Many observers from the insurance sales community have questioned the sales themselves but are also baffled by the criminal charges.
In the meantime, Lewis’ life is on hold and certainly forever changed. He was already battling back from some difficult times in his life when he was arrested and thrown in jail in late February. He is still incarcerated, facing a constant threat of violence for lack of $600,000 bail.
Lewis was supposed to go to trial June 9, but the prosecutor wasn’t ready. So it’s been postponed to June 23. That prosecutor and the judge who allowed the continuance left the courtroom unshackled and went home to their families that day and every day that Lewis sits in jail.
If he is acquitted, he won’t get that time back and won’t be able to erase the episode from the record on the Internet. That’s also the situation that Glenn Neasham faces.
Neasham was also an annuity agent in California who was accused of theft in a sale. He sold a fixed index annuity to an 83-year-old who was said to have dementia. Neasham and two of his assistants said they did not notice cognitive impairment. The prosecutor did not prove that Neasham knew.

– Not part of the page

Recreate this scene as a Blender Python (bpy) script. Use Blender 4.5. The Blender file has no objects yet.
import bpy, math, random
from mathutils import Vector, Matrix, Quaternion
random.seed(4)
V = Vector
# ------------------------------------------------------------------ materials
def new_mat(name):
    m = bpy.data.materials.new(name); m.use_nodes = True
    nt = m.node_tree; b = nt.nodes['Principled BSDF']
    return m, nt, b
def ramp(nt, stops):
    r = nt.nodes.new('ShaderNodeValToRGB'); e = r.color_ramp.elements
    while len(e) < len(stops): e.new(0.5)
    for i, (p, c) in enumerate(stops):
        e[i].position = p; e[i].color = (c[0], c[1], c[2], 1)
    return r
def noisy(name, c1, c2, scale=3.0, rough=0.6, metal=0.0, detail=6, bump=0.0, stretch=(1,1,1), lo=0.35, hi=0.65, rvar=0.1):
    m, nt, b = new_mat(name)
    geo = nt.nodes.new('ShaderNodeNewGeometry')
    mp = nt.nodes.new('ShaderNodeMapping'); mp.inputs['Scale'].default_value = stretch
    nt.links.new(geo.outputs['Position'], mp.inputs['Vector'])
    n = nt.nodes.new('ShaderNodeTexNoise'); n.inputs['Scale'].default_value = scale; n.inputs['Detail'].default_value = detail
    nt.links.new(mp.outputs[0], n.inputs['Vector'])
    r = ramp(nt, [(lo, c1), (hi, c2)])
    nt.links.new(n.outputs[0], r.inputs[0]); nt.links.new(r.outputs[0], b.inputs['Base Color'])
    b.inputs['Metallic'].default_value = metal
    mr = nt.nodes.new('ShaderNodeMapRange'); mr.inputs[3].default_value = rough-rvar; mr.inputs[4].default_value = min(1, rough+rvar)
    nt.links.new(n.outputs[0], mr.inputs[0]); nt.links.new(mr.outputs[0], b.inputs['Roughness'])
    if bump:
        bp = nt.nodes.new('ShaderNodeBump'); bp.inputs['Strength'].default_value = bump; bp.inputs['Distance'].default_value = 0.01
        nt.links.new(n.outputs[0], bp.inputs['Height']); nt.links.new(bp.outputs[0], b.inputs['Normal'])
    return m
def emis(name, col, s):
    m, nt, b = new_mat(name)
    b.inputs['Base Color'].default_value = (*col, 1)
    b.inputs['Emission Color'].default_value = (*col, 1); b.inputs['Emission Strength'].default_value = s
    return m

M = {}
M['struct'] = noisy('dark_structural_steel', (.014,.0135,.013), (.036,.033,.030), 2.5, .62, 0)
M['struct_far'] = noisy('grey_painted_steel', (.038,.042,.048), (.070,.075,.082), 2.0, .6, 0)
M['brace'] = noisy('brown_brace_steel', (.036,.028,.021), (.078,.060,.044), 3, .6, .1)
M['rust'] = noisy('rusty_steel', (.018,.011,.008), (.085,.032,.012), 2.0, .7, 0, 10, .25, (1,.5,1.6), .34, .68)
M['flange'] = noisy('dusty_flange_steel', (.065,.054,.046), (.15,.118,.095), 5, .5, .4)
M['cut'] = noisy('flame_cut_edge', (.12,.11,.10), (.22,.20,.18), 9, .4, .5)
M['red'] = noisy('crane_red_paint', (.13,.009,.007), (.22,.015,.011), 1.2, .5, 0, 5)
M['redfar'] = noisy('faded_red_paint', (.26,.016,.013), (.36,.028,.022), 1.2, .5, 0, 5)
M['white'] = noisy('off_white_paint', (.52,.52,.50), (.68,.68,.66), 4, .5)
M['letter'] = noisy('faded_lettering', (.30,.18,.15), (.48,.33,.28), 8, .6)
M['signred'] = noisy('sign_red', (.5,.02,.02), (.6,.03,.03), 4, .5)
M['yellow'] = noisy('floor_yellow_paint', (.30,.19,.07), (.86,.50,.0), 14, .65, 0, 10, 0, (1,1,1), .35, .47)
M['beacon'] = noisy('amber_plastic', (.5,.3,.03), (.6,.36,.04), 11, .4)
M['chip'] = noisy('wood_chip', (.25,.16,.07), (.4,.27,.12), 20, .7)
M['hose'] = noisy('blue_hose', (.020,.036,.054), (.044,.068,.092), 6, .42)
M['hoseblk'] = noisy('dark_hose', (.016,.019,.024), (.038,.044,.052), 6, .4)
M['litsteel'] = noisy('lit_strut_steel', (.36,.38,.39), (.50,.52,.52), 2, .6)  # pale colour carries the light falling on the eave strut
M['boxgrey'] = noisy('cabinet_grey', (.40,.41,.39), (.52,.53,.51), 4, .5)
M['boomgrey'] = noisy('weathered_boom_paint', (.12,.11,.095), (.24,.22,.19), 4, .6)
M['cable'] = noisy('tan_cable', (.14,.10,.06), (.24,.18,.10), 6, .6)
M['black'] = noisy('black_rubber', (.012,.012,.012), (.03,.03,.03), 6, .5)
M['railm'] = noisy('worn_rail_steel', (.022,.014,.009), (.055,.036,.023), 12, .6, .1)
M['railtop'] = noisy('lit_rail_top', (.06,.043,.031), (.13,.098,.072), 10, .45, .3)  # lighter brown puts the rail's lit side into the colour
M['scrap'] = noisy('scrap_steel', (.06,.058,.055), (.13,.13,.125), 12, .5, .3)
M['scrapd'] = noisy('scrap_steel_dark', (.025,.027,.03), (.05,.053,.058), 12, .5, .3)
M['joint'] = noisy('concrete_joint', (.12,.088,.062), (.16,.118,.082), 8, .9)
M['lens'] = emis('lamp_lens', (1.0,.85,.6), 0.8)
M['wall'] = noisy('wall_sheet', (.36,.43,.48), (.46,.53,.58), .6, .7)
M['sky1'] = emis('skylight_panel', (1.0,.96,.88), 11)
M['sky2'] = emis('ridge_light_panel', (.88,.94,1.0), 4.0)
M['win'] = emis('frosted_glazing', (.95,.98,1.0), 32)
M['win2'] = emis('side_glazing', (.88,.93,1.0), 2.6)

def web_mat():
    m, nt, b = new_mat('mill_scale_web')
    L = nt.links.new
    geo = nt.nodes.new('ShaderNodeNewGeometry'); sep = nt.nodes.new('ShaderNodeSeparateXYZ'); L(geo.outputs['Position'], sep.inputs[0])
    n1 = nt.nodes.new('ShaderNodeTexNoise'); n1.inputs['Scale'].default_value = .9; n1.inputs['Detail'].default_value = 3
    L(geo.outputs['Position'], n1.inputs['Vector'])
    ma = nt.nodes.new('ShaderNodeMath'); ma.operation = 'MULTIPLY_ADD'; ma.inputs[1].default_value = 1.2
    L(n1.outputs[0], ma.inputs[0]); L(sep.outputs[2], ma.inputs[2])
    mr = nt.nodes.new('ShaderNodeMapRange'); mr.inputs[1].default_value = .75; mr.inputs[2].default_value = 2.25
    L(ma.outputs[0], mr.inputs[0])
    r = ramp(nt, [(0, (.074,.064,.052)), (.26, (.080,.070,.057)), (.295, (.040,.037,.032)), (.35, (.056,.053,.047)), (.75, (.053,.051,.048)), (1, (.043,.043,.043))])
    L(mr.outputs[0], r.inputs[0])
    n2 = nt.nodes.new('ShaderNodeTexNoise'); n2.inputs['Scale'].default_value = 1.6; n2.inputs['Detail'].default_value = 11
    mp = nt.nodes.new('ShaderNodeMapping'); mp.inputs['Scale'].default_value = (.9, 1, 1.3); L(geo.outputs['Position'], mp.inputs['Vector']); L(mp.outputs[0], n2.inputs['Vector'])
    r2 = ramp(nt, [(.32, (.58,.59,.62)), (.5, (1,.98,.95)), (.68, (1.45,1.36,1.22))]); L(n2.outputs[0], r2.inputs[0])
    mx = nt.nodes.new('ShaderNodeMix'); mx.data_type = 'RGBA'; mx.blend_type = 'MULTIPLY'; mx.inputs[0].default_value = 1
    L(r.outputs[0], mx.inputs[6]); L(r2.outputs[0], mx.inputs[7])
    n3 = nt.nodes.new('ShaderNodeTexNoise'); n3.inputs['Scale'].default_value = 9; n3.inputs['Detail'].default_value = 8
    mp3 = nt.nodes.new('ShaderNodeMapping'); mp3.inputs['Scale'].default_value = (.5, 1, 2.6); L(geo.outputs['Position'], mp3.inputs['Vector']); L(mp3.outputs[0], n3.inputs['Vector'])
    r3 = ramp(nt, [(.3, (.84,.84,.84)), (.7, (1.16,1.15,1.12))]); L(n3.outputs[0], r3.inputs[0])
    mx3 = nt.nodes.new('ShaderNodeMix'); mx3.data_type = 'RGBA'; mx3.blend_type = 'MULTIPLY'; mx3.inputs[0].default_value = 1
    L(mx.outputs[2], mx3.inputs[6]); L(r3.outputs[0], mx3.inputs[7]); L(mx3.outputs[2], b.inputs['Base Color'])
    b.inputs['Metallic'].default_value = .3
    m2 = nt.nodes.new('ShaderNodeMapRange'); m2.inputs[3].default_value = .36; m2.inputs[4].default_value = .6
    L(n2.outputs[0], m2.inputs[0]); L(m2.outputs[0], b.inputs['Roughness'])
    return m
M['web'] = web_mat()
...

People were amazed that Neasham was convicted in 2011. They said he would win on appeal. But those people got to continue their business and enjoy life with their families. Neasham lost his license, home and had to move into a house provided by his in-laws. He and his family had to subsist on public assistance.
Neasham eventually won his appeal in 2013. In fact, judges eventually said the conviction was so ridiculous that they took the unusual step to “depublish” the original decision. But the state didn’t restore his life.
The difference between these cases and theft cases that advisors usually face is that Lewis and Neasham were engaged in legal sales. In typical theft, agents set up phony identities or steal directly from impaired clients and so on. Those are people who were flat-out stealing. Lewis and Neasham were selling annuities as thousands upon thousands do every day. Some might question some of their methods and that would usually be a question for regulators to answer.
Some say they would never engage in a questionable sale because they are always ethical and hold their clients’ interest above all. But ethics are subjective. What is one person’s swap for a better annuity deal is another’s case of twisting.
It must be a little scary for annuity agents in California these days to know that they could be wearing chrome bracelets on the way to jail any day now. As one commenter on our site said: “All agents better start working out and learning self-defense because it won’t be easy in prison.”